**A run of records**
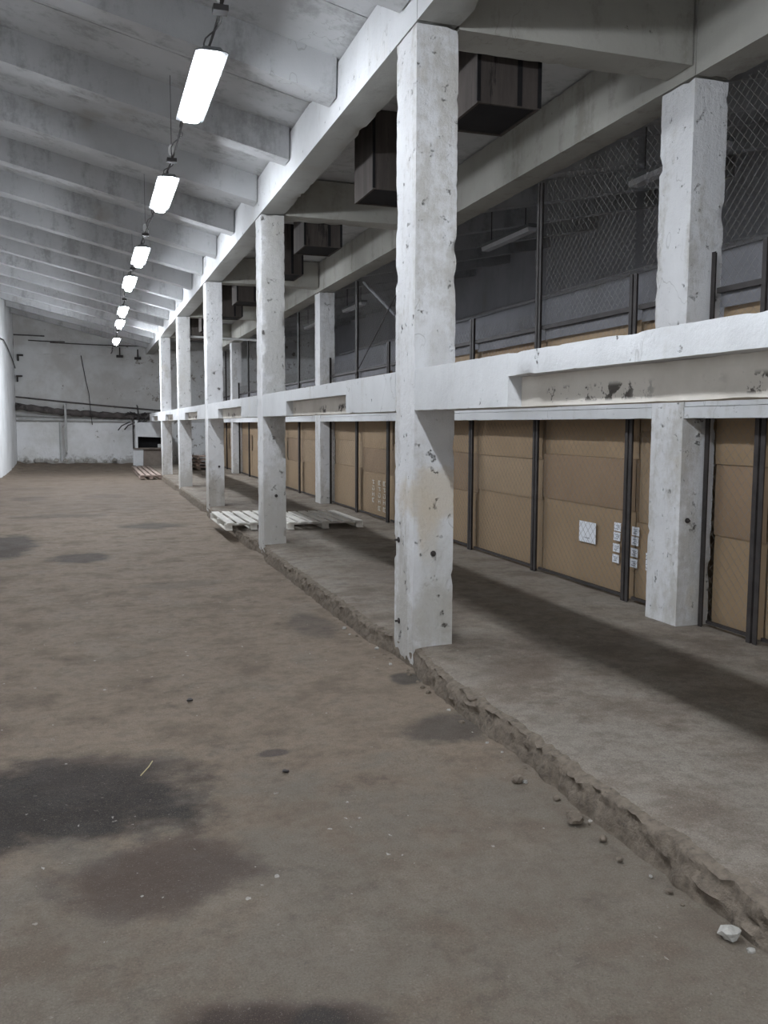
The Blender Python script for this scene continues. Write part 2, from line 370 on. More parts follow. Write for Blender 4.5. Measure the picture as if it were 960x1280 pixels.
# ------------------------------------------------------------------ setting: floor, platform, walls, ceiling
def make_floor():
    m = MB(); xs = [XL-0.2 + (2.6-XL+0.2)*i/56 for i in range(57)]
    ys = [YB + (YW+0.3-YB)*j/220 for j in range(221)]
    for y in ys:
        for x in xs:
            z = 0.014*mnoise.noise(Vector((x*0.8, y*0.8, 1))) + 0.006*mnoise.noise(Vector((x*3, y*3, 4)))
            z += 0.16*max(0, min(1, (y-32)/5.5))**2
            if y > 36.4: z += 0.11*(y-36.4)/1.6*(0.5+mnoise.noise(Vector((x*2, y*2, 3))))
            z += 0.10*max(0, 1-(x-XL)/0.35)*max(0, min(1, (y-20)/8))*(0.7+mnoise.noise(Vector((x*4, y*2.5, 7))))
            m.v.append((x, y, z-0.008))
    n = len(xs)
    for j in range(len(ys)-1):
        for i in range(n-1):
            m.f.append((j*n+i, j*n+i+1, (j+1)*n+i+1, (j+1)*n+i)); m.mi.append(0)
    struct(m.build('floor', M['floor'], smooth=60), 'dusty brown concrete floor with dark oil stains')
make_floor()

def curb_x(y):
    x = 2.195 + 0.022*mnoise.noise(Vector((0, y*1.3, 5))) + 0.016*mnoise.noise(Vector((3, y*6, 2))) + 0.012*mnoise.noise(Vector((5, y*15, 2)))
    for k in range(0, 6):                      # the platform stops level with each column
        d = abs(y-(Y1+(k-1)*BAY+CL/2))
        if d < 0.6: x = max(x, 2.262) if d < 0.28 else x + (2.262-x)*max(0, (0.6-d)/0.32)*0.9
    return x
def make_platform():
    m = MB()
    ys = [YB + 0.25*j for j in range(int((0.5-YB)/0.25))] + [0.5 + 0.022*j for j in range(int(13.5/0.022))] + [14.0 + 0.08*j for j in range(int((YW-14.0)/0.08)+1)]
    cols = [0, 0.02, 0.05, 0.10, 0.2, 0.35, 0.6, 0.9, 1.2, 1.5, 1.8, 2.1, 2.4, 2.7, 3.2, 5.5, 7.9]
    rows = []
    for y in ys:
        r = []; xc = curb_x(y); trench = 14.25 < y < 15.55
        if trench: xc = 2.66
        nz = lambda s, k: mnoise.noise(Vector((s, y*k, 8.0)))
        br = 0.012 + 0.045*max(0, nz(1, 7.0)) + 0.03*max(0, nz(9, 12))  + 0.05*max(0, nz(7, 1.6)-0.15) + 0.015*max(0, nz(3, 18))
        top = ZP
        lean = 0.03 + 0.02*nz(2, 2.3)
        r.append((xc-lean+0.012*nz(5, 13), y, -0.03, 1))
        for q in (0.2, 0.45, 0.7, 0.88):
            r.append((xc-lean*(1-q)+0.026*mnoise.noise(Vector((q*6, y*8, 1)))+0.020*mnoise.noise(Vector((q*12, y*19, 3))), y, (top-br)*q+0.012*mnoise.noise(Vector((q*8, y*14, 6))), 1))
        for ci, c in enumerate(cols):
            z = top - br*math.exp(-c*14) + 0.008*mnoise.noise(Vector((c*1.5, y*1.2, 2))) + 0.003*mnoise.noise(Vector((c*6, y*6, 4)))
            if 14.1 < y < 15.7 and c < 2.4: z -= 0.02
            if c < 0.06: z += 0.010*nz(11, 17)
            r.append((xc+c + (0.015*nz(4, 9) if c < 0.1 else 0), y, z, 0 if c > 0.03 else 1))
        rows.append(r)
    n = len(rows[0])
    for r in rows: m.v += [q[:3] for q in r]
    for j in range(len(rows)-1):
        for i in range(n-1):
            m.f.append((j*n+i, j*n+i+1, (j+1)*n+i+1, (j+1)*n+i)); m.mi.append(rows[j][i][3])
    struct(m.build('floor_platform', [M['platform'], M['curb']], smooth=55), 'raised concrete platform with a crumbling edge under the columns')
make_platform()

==

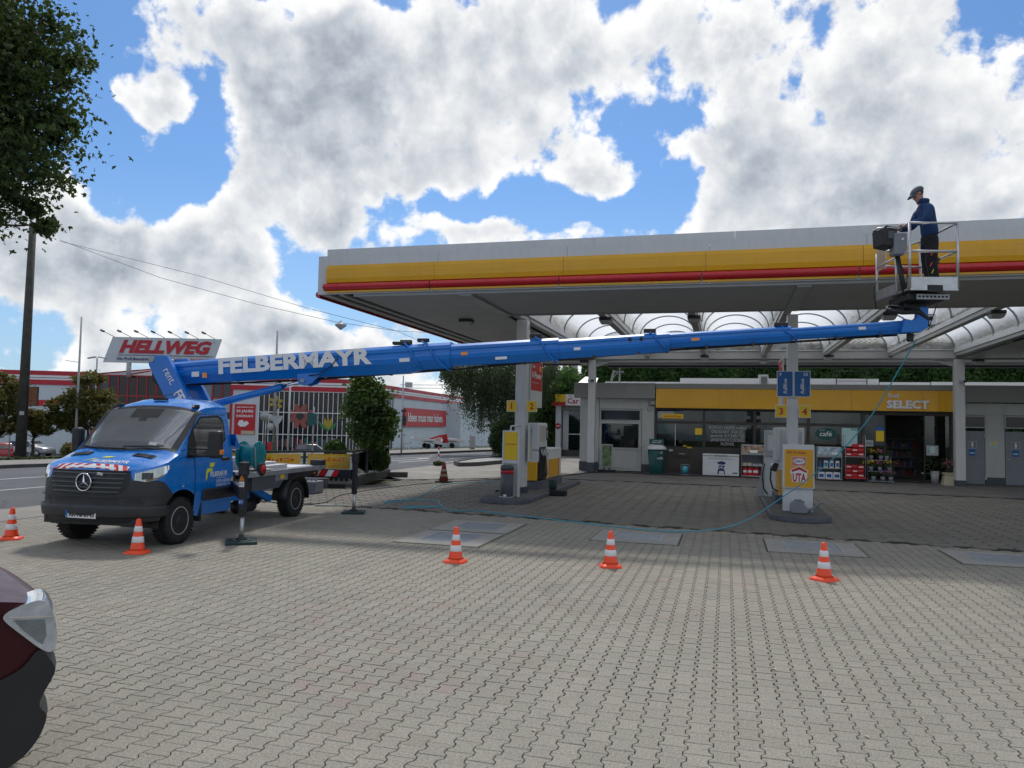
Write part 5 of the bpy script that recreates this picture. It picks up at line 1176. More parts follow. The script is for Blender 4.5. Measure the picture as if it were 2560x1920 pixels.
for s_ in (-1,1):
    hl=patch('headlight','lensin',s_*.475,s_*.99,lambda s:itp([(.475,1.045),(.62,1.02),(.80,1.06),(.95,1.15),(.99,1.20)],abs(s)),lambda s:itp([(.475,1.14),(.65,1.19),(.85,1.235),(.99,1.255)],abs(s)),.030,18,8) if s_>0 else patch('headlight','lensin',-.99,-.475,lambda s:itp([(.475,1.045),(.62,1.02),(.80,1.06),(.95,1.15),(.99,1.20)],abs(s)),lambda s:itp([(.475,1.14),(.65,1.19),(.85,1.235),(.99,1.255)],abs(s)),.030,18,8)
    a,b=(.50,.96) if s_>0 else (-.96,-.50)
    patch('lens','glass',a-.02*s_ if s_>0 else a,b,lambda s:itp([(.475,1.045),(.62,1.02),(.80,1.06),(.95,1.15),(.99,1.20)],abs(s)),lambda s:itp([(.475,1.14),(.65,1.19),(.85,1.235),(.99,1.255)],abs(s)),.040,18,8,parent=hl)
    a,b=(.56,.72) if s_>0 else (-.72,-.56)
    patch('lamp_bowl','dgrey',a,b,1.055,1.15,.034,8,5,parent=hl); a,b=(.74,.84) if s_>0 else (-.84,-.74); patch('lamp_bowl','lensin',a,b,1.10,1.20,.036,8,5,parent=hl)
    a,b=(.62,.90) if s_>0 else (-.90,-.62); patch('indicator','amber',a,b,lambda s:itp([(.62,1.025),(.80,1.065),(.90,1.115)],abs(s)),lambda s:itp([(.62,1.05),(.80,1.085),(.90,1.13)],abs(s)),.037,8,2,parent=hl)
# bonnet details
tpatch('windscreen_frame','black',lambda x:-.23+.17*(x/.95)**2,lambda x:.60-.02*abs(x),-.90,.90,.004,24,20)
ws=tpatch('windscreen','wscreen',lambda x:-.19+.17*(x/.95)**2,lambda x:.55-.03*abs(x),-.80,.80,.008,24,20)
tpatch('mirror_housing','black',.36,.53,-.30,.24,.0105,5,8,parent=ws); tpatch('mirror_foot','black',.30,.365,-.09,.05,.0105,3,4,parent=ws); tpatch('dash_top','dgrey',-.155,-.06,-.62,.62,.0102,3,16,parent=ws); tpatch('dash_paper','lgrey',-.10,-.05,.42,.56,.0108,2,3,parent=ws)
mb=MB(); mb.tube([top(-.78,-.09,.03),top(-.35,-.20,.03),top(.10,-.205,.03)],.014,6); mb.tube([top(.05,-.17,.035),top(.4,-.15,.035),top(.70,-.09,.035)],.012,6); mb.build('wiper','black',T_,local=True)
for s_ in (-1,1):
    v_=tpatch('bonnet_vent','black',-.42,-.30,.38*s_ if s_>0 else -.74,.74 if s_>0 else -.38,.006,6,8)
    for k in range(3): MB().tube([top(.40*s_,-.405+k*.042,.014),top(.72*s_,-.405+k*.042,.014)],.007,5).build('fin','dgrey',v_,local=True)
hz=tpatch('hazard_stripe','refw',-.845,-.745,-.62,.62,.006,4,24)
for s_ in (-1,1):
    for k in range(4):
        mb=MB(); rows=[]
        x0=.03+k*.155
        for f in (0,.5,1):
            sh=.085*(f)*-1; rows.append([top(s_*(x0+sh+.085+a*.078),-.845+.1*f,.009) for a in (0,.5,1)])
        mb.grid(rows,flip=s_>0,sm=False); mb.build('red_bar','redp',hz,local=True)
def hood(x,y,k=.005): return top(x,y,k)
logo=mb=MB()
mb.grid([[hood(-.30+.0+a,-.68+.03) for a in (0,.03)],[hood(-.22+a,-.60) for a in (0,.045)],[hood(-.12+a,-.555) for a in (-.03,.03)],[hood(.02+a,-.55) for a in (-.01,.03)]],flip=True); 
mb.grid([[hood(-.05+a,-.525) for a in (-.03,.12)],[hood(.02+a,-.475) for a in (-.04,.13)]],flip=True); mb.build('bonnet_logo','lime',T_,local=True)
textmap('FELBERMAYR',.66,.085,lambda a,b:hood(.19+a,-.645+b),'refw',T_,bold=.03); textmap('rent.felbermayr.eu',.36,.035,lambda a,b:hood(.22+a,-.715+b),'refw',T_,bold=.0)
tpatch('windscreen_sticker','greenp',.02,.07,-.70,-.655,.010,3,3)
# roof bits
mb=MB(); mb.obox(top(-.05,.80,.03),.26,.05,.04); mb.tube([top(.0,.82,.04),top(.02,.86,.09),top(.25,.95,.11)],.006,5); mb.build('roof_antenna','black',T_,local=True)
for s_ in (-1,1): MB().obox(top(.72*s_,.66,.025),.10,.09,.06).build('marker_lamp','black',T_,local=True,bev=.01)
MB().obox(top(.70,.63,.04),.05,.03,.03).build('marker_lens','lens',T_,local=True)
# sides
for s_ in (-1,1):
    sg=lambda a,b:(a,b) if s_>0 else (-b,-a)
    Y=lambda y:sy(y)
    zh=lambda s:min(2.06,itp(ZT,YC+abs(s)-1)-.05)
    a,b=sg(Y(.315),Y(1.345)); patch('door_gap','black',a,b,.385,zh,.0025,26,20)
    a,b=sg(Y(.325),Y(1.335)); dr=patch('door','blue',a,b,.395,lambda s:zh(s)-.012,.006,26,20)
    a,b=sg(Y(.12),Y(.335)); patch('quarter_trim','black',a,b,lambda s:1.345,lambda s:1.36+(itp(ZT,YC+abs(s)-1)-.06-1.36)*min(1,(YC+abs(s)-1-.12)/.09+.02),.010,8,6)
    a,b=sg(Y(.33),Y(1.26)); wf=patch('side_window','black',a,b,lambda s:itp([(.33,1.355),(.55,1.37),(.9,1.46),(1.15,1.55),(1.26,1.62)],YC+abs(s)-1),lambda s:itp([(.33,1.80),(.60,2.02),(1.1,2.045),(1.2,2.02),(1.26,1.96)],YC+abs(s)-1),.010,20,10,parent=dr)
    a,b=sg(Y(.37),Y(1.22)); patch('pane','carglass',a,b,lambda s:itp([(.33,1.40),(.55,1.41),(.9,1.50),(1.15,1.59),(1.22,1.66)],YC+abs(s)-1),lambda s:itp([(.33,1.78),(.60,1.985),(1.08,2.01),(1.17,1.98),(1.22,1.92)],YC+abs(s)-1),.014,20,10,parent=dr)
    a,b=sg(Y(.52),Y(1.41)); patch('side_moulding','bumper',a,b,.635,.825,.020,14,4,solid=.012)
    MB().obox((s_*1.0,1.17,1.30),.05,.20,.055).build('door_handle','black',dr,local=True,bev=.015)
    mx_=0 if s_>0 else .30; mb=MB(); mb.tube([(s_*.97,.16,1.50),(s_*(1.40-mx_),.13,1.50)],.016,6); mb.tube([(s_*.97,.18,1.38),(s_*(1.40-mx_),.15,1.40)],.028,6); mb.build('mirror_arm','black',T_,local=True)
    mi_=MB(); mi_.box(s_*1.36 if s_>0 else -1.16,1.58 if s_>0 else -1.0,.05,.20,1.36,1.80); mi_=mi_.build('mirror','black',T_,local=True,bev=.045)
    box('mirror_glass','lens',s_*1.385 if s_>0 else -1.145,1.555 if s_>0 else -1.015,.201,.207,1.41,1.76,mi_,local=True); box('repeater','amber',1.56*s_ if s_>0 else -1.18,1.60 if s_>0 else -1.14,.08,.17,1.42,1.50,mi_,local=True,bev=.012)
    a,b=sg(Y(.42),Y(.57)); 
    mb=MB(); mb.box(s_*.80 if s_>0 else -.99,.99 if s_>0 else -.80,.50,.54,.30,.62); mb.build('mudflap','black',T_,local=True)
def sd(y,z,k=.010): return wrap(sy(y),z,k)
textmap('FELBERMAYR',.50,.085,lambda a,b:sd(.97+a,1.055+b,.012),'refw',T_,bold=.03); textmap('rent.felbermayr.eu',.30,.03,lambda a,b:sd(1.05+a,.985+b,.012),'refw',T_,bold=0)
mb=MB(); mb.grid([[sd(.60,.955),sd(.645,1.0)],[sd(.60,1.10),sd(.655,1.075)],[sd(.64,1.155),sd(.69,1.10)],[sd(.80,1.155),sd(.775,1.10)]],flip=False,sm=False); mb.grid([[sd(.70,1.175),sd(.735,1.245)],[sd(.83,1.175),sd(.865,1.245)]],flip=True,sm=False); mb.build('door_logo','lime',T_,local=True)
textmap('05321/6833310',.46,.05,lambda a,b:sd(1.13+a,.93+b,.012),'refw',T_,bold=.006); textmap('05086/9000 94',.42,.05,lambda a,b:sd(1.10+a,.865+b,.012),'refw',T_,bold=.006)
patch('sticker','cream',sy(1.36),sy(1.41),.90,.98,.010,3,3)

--

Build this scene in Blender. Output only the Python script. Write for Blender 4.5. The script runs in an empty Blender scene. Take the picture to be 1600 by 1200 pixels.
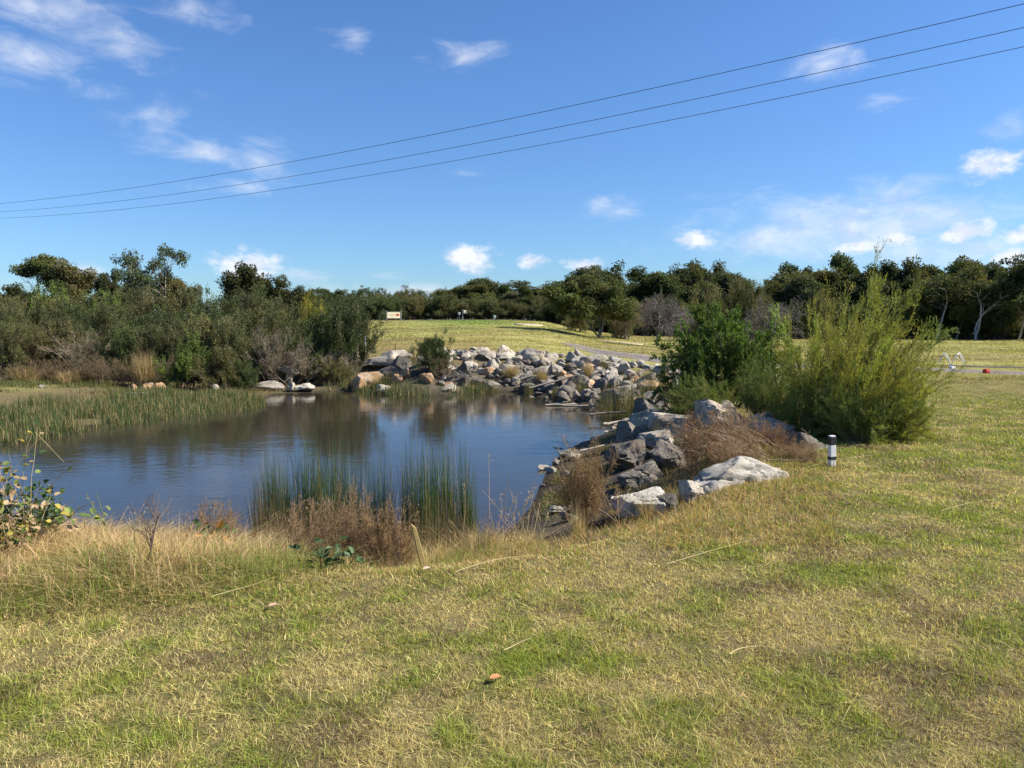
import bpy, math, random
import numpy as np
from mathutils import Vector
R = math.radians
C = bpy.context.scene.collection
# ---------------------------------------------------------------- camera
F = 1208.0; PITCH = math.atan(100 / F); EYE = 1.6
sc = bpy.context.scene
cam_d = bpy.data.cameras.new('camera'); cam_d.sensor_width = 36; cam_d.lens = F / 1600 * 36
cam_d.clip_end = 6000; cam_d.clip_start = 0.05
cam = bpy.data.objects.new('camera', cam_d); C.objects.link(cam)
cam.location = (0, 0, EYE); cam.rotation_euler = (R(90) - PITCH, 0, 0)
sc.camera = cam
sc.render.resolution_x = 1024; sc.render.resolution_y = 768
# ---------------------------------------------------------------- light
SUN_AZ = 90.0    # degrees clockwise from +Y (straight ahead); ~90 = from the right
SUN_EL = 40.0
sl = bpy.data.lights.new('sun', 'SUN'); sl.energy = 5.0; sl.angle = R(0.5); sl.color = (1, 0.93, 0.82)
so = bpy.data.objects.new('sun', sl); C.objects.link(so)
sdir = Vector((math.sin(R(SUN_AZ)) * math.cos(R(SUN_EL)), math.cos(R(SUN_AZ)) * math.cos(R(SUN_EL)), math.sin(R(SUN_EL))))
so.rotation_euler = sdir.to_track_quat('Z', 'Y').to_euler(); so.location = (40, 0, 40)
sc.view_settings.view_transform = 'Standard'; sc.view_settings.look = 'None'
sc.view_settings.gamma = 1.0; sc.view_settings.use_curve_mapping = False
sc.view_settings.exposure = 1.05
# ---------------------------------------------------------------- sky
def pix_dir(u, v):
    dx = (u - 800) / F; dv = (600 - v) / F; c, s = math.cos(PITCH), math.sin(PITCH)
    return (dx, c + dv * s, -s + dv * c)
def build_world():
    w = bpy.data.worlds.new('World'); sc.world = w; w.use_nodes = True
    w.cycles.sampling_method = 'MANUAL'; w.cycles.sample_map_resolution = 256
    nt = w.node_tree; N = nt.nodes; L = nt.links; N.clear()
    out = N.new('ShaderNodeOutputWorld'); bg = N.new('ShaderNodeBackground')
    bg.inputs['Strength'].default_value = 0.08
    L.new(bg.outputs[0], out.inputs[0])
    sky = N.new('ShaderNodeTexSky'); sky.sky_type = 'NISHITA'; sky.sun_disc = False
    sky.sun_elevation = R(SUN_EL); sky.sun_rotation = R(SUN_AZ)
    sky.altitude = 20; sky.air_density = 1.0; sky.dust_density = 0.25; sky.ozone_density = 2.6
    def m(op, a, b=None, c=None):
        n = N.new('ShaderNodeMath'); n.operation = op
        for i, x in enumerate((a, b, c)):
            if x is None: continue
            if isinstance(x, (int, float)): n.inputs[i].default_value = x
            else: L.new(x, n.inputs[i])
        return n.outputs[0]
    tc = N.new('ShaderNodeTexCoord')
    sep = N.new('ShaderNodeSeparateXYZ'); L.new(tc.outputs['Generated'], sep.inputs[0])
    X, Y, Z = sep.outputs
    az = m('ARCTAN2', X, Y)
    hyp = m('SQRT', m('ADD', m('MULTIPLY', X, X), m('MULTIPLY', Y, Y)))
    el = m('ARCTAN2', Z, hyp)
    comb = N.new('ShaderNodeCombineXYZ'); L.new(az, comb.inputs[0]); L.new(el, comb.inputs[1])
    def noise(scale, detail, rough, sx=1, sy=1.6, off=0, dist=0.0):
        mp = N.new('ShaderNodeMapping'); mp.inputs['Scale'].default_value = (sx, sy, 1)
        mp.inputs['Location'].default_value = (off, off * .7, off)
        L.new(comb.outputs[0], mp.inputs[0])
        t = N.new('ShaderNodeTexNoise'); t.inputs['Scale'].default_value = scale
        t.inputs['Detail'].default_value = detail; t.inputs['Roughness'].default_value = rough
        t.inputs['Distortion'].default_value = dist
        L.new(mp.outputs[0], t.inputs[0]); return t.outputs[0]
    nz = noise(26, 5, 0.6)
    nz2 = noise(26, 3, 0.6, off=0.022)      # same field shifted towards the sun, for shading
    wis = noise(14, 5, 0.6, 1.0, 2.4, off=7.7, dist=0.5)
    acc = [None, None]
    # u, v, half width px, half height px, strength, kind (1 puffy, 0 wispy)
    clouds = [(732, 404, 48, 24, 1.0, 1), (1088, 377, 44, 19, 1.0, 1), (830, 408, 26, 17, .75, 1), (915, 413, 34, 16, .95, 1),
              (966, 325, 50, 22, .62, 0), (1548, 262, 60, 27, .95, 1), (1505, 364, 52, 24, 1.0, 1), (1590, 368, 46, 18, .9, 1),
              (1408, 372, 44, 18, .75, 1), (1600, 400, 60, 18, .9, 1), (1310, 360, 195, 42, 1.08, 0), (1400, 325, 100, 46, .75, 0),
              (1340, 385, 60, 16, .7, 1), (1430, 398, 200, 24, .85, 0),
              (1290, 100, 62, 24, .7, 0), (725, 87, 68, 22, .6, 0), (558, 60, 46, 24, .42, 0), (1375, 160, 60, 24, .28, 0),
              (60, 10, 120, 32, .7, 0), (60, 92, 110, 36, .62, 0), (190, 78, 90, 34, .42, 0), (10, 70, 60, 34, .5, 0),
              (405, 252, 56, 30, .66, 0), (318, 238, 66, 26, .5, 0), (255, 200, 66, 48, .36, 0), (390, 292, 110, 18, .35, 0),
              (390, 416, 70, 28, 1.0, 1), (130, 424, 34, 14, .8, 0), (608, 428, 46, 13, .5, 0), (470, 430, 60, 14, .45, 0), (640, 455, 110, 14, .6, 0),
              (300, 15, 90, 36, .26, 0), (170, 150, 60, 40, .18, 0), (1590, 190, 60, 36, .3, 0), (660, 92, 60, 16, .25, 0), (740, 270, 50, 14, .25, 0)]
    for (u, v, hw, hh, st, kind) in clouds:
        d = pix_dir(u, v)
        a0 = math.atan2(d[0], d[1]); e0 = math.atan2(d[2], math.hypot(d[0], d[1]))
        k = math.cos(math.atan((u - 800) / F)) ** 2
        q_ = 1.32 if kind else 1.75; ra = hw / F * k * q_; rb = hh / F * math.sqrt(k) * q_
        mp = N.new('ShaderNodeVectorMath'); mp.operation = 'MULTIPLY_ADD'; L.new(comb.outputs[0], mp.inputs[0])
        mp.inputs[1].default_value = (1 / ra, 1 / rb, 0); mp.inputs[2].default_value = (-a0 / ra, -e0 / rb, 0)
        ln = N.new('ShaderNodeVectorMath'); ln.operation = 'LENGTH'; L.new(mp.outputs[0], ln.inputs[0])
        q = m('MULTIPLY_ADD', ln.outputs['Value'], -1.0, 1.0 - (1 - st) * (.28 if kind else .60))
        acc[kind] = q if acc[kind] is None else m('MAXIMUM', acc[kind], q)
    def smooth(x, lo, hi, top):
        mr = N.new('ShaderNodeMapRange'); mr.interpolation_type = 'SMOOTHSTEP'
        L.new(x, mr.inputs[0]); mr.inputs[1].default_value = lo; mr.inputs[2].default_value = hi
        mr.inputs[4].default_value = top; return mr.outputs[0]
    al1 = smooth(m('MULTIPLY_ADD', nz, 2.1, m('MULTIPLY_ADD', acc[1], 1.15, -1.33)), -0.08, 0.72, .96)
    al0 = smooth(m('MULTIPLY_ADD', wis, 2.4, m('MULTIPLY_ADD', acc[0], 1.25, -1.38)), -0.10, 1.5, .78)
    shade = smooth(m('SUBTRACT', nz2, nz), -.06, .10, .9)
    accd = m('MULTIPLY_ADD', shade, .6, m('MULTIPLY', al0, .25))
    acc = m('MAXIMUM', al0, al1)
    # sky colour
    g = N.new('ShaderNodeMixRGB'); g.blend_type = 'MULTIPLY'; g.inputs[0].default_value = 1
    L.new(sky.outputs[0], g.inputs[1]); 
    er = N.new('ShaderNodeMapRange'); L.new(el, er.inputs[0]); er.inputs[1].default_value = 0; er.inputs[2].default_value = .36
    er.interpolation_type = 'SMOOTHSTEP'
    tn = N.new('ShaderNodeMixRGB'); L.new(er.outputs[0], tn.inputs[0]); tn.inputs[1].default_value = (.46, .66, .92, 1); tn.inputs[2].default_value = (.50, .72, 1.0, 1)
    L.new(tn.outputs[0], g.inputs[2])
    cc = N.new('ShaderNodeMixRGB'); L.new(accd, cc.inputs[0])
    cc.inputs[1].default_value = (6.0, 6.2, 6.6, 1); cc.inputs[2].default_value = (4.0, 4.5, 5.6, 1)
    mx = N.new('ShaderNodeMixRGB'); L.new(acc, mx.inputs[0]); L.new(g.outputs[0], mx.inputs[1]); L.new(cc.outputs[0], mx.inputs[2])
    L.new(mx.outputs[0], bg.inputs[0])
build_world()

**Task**
Report back each line of the entries that holds the string "Python".

**The output**
The Blender Python script for this scene continues. Write part 2, from line 370 on. More parts follow. Write for Blender 4.5. Measure the picture as if it were 960x1280 pixels.
Build this scene in Blender. Output only the Python script. Write for Blender 4.5. The script runs in an empty Blender scene. Take the picture to be 1600 by 1200 pixels.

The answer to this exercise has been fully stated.